### Data listing
-- begin --
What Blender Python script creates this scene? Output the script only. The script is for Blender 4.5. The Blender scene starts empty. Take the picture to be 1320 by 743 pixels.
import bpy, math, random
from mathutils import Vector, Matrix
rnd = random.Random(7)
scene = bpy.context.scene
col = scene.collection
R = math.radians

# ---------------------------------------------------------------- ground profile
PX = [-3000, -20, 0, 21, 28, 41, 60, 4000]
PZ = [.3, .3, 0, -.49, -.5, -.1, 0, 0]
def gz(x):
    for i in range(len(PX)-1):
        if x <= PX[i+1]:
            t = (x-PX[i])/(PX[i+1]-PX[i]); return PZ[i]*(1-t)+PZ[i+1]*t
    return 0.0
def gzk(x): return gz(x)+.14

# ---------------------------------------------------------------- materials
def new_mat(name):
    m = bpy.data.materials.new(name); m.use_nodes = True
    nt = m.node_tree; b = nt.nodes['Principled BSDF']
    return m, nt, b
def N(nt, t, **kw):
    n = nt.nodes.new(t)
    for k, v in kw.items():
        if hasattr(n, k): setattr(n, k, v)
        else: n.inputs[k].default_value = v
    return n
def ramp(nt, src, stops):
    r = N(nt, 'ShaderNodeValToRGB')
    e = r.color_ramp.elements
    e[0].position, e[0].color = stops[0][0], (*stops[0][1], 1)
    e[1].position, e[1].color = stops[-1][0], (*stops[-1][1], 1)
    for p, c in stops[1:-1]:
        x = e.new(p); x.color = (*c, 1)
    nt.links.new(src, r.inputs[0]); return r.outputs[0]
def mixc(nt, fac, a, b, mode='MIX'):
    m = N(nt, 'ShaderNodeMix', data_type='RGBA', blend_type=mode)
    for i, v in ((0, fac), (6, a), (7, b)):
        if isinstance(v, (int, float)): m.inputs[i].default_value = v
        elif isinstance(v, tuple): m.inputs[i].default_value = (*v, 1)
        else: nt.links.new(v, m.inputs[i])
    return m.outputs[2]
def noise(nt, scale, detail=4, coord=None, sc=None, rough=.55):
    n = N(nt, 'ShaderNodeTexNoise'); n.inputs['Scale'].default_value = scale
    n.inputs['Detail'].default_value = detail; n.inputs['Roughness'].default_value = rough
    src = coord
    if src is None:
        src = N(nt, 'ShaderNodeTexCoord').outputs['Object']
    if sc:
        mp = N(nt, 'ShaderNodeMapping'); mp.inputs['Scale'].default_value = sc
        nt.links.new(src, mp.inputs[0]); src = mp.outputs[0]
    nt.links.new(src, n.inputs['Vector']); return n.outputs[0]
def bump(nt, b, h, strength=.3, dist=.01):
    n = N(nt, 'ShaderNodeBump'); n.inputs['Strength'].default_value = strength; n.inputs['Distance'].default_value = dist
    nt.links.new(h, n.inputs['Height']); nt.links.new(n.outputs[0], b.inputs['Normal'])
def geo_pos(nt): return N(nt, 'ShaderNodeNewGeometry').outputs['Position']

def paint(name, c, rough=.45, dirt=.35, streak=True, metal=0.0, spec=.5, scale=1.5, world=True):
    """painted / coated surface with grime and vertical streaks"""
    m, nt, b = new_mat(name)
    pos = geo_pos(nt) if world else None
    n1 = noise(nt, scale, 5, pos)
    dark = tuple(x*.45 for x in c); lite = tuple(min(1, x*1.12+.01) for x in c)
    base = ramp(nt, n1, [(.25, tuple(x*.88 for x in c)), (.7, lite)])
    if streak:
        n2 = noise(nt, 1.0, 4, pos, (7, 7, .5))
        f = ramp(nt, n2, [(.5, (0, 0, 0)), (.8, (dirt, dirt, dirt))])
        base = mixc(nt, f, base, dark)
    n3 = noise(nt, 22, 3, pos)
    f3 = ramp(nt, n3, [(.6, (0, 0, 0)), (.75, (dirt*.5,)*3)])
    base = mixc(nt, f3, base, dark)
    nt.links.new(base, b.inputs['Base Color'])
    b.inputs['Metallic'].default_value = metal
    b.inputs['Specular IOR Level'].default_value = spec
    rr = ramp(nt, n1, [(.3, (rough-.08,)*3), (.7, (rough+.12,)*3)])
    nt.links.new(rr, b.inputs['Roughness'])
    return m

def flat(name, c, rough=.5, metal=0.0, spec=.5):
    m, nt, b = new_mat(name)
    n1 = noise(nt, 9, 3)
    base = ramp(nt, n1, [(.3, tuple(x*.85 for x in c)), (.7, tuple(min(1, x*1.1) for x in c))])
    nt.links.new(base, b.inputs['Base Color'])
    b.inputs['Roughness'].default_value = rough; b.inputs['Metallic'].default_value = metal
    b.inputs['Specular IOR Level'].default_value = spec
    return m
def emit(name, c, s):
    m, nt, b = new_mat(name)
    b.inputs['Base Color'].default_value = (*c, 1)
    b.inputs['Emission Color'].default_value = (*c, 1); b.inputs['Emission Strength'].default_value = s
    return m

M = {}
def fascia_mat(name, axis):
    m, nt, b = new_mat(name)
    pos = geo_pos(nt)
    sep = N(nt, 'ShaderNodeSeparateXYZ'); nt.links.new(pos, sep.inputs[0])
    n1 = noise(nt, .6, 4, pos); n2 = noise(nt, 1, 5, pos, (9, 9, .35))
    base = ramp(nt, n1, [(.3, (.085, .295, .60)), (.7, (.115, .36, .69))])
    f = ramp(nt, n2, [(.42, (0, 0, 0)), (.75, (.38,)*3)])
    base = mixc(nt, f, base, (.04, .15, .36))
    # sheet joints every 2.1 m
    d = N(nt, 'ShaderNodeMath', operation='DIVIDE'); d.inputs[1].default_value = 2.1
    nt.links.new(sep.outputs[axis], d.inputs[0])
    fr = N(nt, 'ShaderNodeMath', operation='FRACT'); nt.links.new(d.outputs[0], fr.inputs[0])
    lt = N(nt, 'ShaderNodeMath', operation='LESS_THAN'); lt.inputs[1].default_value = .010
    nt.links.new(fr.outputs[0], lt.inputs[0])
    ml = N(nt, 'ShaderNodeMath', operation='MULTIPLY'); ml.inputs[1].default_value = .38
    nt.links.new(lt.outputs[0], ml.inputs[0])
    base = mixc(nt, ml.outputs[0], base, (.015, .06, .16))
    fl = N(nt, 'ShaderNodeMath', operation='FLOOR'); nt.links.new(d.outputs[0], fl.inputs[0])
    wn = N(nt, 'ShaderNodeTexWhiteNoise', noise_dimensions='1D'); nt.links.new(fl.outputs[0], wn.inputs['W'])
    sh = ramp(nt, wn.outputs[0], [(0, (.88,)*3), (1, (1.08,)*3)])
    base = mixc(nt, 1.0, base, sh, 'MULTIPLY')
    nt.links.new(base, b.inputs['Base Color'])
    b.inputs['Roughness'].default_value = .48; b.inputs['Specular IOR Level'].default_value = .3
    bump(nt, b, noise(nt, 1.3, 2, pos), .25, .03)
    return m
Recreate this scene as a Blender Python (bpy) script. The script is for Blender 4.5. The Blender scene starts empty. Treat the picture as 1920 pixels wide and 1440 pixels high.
-- end --
### The request
Copy out the listing above, line by line and exactly, from its first line to the line holding "def gzk(x): return gz(x)+.14", inclusive.

### Exercise answer
What Blender Python script creates this scene? Output the script only. The script is for Blender 4.5. The Blender scene starts empty. Take the picture to be 1320 by 743 pixels.
import bpy, math, random
from mathutils import Vector, Matrix
rnd = random.Random(7)
scene = bpy.context.scene
col = scene.collection
R = math.radians

# ---------------------------------------------------------------- ground profile
PX = [-3000, -20, 0, 21, 28, 41, 60, 4000]
PZ = [.3, .3, 0, -.49, -.5, -.1, 0, 0]
def gz(x):
    for i in range(len(PX)-1):
        if x <= PX[i+1]:
            t = (x-PX[i])/(PX[i+1]-PX[i]); return PZ[i]*(1-t)+PZ[i+1]*t
    return 0.0
def gzk(x): return gz(x)+.14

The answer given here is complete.